The listing beneath should be written out in full, exactly as shown.

· · · ·

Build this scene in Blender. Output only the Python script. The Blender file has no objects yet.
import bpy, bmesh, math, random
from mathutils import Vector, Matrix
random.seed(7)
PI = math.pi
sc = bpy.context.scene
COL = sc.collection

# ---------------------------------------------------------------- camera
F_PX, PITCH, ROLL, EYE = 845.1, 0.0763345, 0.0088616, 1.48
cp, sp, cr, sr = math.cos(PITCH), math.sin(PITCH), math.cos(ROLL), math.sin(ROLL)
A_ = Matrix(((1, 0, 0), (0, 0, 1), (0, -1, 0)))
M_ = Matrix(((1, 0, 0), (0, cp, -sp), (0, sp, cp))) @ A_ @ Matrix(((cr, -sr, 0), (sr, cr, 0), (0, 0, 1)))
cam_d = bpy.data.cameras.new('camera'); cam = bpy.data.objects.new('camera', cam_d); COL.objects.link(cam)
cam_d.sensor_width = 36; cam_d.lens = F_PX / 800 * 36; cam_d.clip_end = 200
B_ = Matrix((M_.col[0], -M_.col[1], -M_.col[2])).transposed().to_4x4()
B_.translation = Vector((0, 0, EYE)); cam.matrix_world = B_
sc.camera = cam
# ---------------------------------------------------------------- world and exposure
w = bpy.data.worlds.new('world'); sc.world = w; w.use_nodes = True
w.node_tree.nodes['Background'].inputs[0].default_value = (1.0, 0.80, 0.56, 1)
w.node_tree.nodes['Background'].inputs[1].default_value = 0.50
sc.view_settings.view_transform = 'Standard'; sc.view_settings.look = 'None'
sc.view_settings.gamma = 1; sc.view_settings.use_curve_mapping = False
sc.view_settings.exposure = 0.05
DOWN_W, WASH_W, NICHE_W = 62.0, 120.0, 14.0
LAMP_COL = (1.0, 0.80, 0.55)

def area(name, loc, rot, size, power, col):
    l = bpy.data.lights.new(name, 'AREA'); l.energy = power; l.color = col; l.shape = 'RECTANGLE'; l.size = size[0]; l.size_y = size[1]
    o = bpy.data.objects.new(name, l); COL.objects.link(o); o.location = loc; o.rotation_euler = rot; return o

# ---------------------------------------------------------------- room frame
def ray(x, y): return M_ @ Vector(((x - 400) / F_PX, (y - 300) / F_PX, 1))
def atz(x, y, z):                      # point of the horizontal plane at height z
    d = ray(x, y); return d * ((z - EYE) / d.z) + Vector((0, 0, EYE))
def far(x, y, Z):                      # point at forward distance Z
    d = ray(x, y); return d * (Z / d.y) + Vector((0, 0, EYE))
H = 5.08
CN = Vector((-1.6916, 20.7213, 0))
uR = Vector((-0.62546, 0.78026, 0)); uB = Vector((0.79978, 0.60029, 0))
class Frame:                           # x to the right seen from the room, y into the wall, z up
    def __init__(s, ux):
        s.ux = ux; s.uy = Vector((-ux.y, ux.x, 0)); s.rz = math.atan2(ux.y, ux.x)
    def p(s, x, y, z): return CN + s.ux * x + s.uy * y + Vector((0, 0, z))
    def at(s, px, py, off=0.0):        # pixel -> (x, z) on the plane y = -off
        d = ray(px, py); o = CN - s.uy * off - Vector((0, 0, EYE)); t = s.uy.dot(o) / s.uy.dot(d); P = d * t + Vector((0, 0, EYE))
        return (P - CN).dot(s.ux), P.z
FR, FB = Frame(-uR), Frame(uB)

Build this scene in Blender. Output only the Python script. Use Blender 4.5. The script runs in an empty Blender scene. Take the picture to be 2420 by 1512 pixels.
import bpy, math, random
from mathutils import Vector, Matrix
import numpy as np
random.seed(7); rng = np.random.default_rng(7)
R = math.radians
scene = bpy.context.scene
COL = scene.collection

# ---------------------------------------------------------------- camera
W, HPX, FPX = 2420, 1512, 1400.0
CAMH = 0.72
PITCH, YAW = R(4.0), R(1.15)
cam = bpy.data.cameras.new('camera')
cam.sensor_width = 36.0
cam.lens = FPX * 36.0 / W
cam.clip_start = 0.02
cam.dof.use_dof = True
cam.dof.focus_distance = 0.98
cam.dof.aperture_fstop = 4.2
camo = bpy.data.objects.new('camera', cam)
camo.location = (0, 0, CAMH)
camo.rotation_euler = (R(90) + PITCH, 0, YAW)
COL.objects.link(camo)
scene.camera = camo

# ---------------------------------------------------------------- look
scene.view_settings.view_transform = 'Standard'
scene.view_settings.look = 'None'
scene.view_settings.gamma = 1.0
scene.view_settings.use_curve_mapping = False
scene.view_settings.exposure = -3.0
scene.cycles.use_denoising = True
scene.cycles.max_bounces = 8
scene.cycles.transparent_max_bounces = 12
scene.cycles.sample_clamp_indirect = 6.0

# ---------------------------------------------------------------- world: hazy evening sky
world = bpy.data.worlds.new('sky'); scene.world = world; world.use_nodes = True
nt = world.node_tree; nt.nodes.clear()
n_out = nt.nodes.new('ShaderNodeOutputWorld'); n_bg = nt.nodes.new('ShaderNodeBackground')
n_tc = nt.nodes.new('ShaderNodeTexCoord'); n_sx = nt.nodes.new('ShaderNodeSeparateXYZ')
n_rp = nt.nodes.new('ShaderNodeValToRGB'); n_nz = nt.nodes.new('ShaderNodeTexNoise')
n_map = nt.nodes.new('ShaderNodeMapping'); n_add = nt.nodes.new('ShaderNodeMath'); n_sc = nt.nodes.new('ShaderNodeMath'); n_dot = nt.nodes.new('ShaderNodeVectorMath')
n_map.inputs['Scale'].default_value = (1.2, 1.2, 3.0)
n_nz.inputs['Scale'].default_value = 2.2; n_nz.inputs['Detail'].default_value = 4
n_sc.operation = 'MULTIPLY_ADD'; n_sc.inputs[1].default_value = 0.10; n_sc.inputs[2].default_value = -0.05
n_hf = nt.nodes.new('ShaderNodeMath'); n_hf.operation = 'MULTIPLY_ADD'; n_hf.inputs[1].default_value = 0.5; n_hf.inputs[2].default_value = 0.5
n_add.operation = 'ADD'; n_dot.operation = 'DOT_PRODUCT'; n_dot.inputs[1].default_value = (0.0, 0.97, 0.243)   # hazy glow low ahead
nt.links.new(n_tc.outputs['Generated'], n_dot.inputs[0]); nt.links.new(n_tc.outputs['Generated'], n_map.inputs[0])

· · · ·

## [Answer below]
Build this scene in Blender. Output only the Python script. The Blender file has no objects yet.
import bpy, bmesh, math, random
from mathutils import Vector, Matrix
random.seed(7)
PI = math.pi
sc = bpy.context.scene
COL = sc.collection

# ---------------------------------------------------------------- camera
F_PX, PITCH, ROLL, EYE = 845.1, 0.0763345, 0.0088616, 1.48
cp, sp, cr, sr = math.cos(PITCH), math.sin(PITCH), math.cos(ROLL), math.sin(ROLL)
A_ = Matrix(((1, 0, 0), (0, 0, 1), (0, -1, 0)))
M_ = Matrix(((1, 0, 0), (0, cp, -sp), (0, sp, cp))) @ A_ @ Matrix(((cr, -sr, 0), (sr, cr, 0), (0, 0, 1)))
cam_d = bpy.data.cameras.new('camera'); cam = bpy.data.objects.new('camera', cam_d); COL.objects.link(cam)
cam_d.sensor_width = 36; cam_d.lens = F_PX / 800 * 36; cam_d.clip_end = 200
B_ = Matrix((M_.col[0], -M_.col[1], -M_.col[2])).transposed().to_4x4()
B_.translation = Vector((0, 0, EYE)); cam.matrix_world = B_
sc.camera = cam
# ---------------------------------------------------------------- world and exposure
w = bpy.data.worlds.new('world'); sc.world = w; w.use_nodes = True
w.node_tree.nodes['Background'].inputs[0].default_value = (1.0, 0.80, 0.56, 1)
w.node_tree.nodes['Background'].inputs[1].default_value = 0.50
sc.view_settings.view_transform = 'Standard'; sc.view_settings.look = 'None'
sc.view_settings.gamma = 1; sc.view_settings.use_curve_mapping = False
sc.view_settings.exposure = 0.05
DOWN_W, WASH_W, NICHE_W = 62.0, 120.0, 14.0
LAMP_COL = (1.0, 0.80, 0.55)

def area(name, loc, rot, size, power, col):
    l = bpy.data.lights.new(name, 'AREA'); l.energy = power; l.color = col; l.shape = 'RECTANGLE'; l.size = size[0]; l.size_y = size[1]
    o = bpy.data.objects.new(name, l); COL.objects.link(o); o.location = loc; o.rotation_euler = rot; return o

# ---------------------------------------------------------------- room frame
def ray(x, y): return M_ @ Vector(((x - 400) / F_PX, (y - 300) / F_PX, 1))
def atz(x, y, z):                      # point of the horizontal plane at height z
    d = ray(x, y); return d * ((z - EYE) / d.z) + Vector((0, 0, EYE))
def far(x, y, Z):                      # point at forward distance Z
    d = ray(x, y); return d * (Z / d.y) + Vector((0, 0, EYE))
H = 5.08
CN = Vector((-1.6916, 20.7213, 0))
uR = Vector((-0.62546, 0.78026, 0)); uB = Vector((0.79978, 0.60029, 0))
class Frame:                           # x to the right seen from the room, y into the wall, z up
    def __init__(s, ux):
        s.ux = ux; s.uy = Vector((-ux.y, ux.x, 0)); s.rz = math.atan2(ux.y, ux.x)
    def p(s, x, y, z): return CN + s.ux * x + s.uy * y + Vector((0, 0, z))
    def at(s, px, py, off=0.0):        # pixel -> (x, z) on the plane y = -off
        d = ray(px, py); o = CN - s.uy * off - Vector((0, 0, EYE)); t = s.uy.dot(o) / s.uy.dot(d); P = d * t + Vector((0, 0, EYE))
        return (P - CN).dot(s.ux), P.z
FR, FB = Frame(-uR), Frame(uB)

Build this scene in Blender. Output only the Python script. Use Blender 4.5. The script runs in an empty Blender scene. Take the picture to be 2420 by 1512 pixels.
import bpy, math, random
from mathutils import Vector, Matrix
import numpy as np
random.seed(7); rng = np.random.default_rng(7)
R = math.radians
scene = bpy.context.scene
COL = scene.collection

# ---------------------------------------------------------------- camera
W, HPX, FPX = 2420, 1512, 1400.0
CAMH = 0.72
PITCH, YAW = R(4.0), R(1.15)
cam = bpy.data.cameras.new('camera')
cam.sensor_width = 36.0
cam.lens = FPX * 36.0 / W
cam.clip_start = 0.02
cam.dof.use_dof = True
cam.dof.focus_distance = 0.98
cam.dof.aperture_fstop = 4.2
camo = bpy.data.objects.new('camera', cam)
camo.location = (0, 0, CAMH)
camo.rotation_euler = (R(90) + PITCH, 0, YAW)
COL.objects.link(camo)
scene.camera = camo

# ---------------------------------------------------------------- look
scene.view_settings.view_transform = 'Standard'
scene.view_settings.look = 'None'
scene.view_settings.gamma = 1.0
scene.view_settings.use_curve_mapping = False
scene.view_settings.exposure = -3.0
scene.cycles.use_denoising = True
scene.cycles.max_bounces = 8
scene.cycles.transparent_max_bounces = 12
scene.cycles.sample_clamp_indirect = 6.0

# ---------------------------------------------------------------- world: hazy evening sky
world = bpy.data.worlds.new('sky'); scene.world = world; world.use_nodes = True
nt = world.node_tree; nt.nodes.clear()
n_out = nt.nodes.new('ShaderNodeOutputWorld'); n_bg = nt.nodes.new('ShaderNodeBackground')
n_tc = nt.nodes.new('ShaderNodeTexCoord'); n_sx = nt.nodes.new('ShaderNodeSeparateXYZ')
n_rp = nt.nodes.new('ShaderNodeValToRGB'); n_nz = nt.nodes.new('ShaderNodeTexNoise')
n_map = nt.nodes.new('ShaderNodeMapping'); n_add = nt.nodes.new('ShaderNodeMath'); n_sc = nt.nodes.new('ShaderNodeMath'); n_dot = nt.nodes.new('ShaderNodeVectorMath')
n_map.inputs['Scale'].default_value = (1.2, 1.2, 3.0)
n_nz.inputs['Scale'].default_value = 2.2; n_nz.inputs['Detail'].default_value = 4
n_sc.operation = 'MULTIPLY_ADD'; n_sc.inputs[1].default_value = 0.10; n_sc.inputs[2].default_value = -0.05
n_hf = nt.nodes.new('ShaderNodeMath'); n_hf.operation = 'MULTIPLY_ADD'; n_hf.inputs[1].default_value = 0.5; n_hf.inputs[2].default_value = 0.5
n_add.operation = 'ADD'; n_dot.operation = 'DOT_PRODUCT'; n_dot.inputs[1].default_value = (0.0, 0.97, 0.243)   # hazy glow low ahead
nt.links.new(n_tc.outputs['Generated'], n_dot.inputs[0]); nt.links.new(n_tc.outputs['Generated'], n_map.inputs[0])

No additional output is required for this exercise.